異文化交流の経験、というのが最も大きかったように思う。
それは単に外国の人たちと話をする、ということに留まらない(話をするだけであれば、日本国内でも可能である)。
当然であるが、それぞれの国にはそれぞれの国に特有の文化・常識・雰囲気というものがある。それを肌身で感じることができるのは、その国に行った者の特権と言えるのではないだろうか。
例え流ちょうに外国語を扱うことができなくても、お互いに相手を知ろうと思えば分かりあうことができる、という経験は実際にするとしないとでは天地ほどの差がある。この感覚は渡航前後に起きた心境の変化の中で最も大きなものである。
交流によって様々な考え方・視点を得たことで、もっと広い目で物事を考えられるようになったように思う。

6)インターン経験を今後どのように生かしていきたいですか?

今回新しいことに挑戦して得られたものは想像以上であった。今後もそのような機会が訪れる(もしくは自分から飛び込む)ことは何度もあるだろう。そんな時、例え不安を完全に払しょくすることはできなくても、きっと今回のインターン経験が背中を押してくれるだろうと確信している。
意図的に生かすものではなく、自動的に生かされるものではないかと思う。

7)  未来の派遣学生にむけて、事前準備や注意点などがあれば教えてください。

査証に関しては滞在期間が3ヶ月未満ということで、「ETA subclass 601」を取得するよう、グリフィス大学のImmigration & Relocation Adviserから指示があった。日本から持っていくべきものに関する準備については、事前にいろいろなインターネットサイトで調べておき、みんなが必要だと言っているものだけを持っていくようにするとよい。リストを作っておくと、効率よく準備することができる。

研究をする時間が明確に決められているわけではないが、同じ研究室の同僚を心配させないためにも大体同じ時間に出勤、帰宅をするべき。大事なことに関しては例えジェスチャーや絵を使ってでもしっかり伝え方がよい。長時間不在になる場合や休みが必要なときは必ず連絡を入れる。研究に関しては、自分の意見をはっきりと持つ事が重要。

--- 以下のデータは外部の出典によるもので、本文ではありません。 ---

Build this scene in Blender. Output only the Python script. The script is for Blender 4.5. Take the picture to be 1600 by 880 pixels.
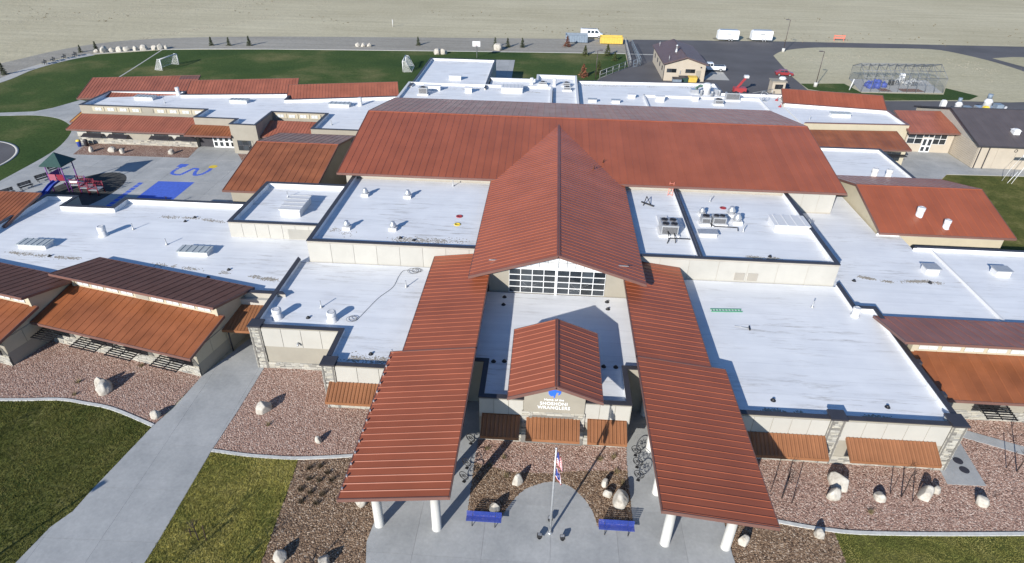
import bpy, bmesh, math, random
from mathutils import Vector, Matrix, noise
import numpy as np
R = math.radians
random.seed(7)
for o in list(bpy.data.objects): bpy.data.objects.remove(o)
S = bpy.context.scene
COL = S.collection

# ------------------------------------------------------------------ camera
PITCH, YAW, ROLL, CAMH = 0.5619, -0.0532, -0.0195, 38.0
cam = bpy.data.cameras.new('camera'); cam.sensor_width = 36; cam.lens = 36 * 982.5 / 1600
cam.clip_start = 0.5; cam.clip_end = 6000
camo = bpy.data.objects.new('camera', cam); COL.objects.link(camo); S.camera = camo
fw = Vector((math.sin(YAW) * math.cos(PITCH), math.cos(YAW) * math.cos(PITCH), -math.sin(PITCH)))
rt = Vector((math.cos(YAW), -math.sin(YAW), 0)); dn = fw.cross(rt)
rr = math.cos(ROLL) * rt + math.sin(ROLL) * dn; dd = -math.sin(ROLL) * rt + math.cos(ROLL) * dn
camo.matrix_world = Matrix(((rr.x, -dd.x, -fw.x, 0), (rr.y, -dd.y, -fw.y, 0), (rr.z, -dd.z, -fw.z, CAMH), (0, 0, 0, 1)))

# ------------------------------------------------------------------ sky, sun, exposure
SUN_EL = R(22.3); SX, SY = 0.462, 0.887          # the light travels along (SX, SY) over the ground
w = bpy.data.worlds.new('World'); S.world = w; w.use_nodes = True
nt = w.node_tree; bg = nt.nodes['Background']
sky = nt.nodes.new('ShaderNodeTexSky'); sky.sky_type = 'NISHITA'; sky.sun_disc = False
sky.sun_elevation = SUN_EL; sky.sun_rotation = math.atan2(-SX, -SY)
sky.altitude = 1400; sky.air_density = 1.0; sky.dust_density = 0.1; sky.ozone_density = 5.0
nt.links.new(sky.outputs[0], bg.inputs[0]); bg.inputs[1].default_value = 0.11
sl = bpy.data.lights.new('sun', 'SUN'); sl.energy = 4.6; sl.angle = R(0.53); sl.color = (1.0, 0.955, 0.88)
so = bpy.data.objects.new('sun', sl); COL.objects.link(so); so.location = (-60, -110, 90)
so.rotation_euler = Vector((SX * math.cos(SUN_EL), SY * math.cos(SUN_EL), -math.sin(SUN_EL))).to_track_quat('-Z', 'Y').to_euler()
S.view_settings.view_transform = 'Standard'; S.view_settings.look = 'None'
S.view_settings.exposure = 0.49; S.view_settings.gamma = 1.0; S.view_settings.use_curve_mapping = False
S.render.resolution_x = 1024; S.render.resolution_y = 563

# ------------------------------------------------------------------ materials
MT = {}
def new_mat(name):
    m = bpy.data.materials.new(name); m.use_nodes = True
    nt = m.node_tree; b = nt.nodes['Principled BSDF']; MT[name] = m
    return m, nt, b
def N(nt, t, **kw):
    n = nt.nodes.new('ShaderNode' + t)
    for k, v in kw.items(): setattr(n, k, v)
    return n
def pos(nt, scale=(1, 1, 1)):
    g = N(nt, 'NewGeometry'); mp = N(nt, 'Mapping'); mp.inputs['Scale'].default_value = scale
    nt.links.new(g.outputs['Position'], mp.inputs['Vector']); return mp.outputs[0]
def noise_n(nt, vec, scale, detail=4, rough=.55):
    n = N(nt, 'TexNoise'); n.inputs['Scale'].default_value = scale; n.inputs['Detail'].default_value = detail
    n.inputs['Roughness'].default_value = rough; nt.links.new(vec, n.inputs['Vector']); return n.outputs['Fac']
def ramp(nt, fac, stops):
    r = N(nt, 'ValToRGB'); e = r.color_ramp.elements
    while len(e) < len(stops): e.new(.5)
    for i, (p, c) in enumerate(stops):
        e[i].position = p; e[i].color = (*c, 1) if len(c) == 3 else c
    nt.links.new(fac, r.inputs[0]); return r.outputs[0]
def mix(nt, fac, a, b, bt='MIX'):
    n = N(nt, 'Mix', data_type='RGBA', blend_type=bt)
    for s, v in (('Factor', fac), ('A', a), ('B', b)):
        sock = [i for i in n.inputs if i.name == s and (i.type == ('VALUE' if s == 'Factor' else 'RGBA'))][0]
        if hasattr(v, 'links') or hasattr(v, 'is_linked'): nt.links.new(v, sock)
        else: sock.default_value = v if s == 'Factor' else (*v, 1)
    return [o for o in n.outputs if o.type == 'RGBA'][0]
def math_n(nt, op, a, b=None):
    n = N(nt, 'Math', operation=op)
    for i, v in enumerate((a, b)):
        if v is None: continue
        if hasattr(v, 'is_linked'): nt.links.new(v, n.inputs[i])
        else: n.inputs[i].default_value = v
    return n.outputs[0]
def bump(nt, b, h, strength, dist=.02):
    n = N(nt, 'Bump'); n.inputs['Strength'].default_value = strength; n.inputs['Distance'].default_value = dist
    nt.links.new(h, n.inputs['Height']); nt.links.new(n.outputs[0], b.inputs['Normal'])
def cm(c, k): return tuple(max(0, min(1, x * k)) for x in c)
def mat(name, col, rough=.7, var=.08, scale=1.5, bmp=0, bscale=20, rnd=0, isl=0, metal=0, spec=.4, emit=None):
    m, nt, b = new_mat(name); v = pos(nt)
    f = noise_n(nt, v, scale, 5)
    c = ramp(nt, f, [(.3, cm(col, 1 - var)), (.7, cm(col, 1 + var))])
    if rnd or isl:
        h = N(nt, 'HueSaturation'); nt.links.new(c, h.inputs['Color'])
        src = N(nt, 'ObjectInfo').outputs['Random'] if rnd else N(nt, 'NewGeometry').outputs['Random Per Island']
        k = rnd or isl
        val = math_n(nt, 'ADD', math_n(nt, 'MULTIPLY', src, 2 * k), 1 - k)
        nt.links.new(val, h.inputs['Value']); c = h.outputs[0]
    nt.links.new(c, b.inputs['Base Color']); b.inputs['Roughness'].default_value = rough
    b.inputs['Metallic'].default_value = metal; b.inputs['Specular IOR Level'].default_value = spec
    if bmp: bump(nt, b, noise_n(nt, v, bscale, 3), bmp)
    if 'metal' in name:
        rg = ramp(nt, noise_n(nt, v, .5, 4), [(.3, (max(.2, rough - .05),) * 3), (.7, (min(.9, rough + .03),) * 3)]); nt.links.new(rg, b.inputs['Roughness'])
    return m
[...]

周りの様々なことをサポートしてくださる方々には大いに頼るべきであるが、やはり最終的には自分でしっかりと考え、判断を下すようにすべき。周りに言われたからやった、という受け身の心持では、せっかくの貴重な経験も霞んでしまうだろう。
予想通りにいかなかったら後悔するだろうと考えるのではなく、予想通りにいかないことこそがいい経験、と考えると前向きになれるだろう。

8) 後輩の方々へ一言メッセージを・・・

何事も楽しめるように工夫できれば、全てうまくいくのではないだろうか。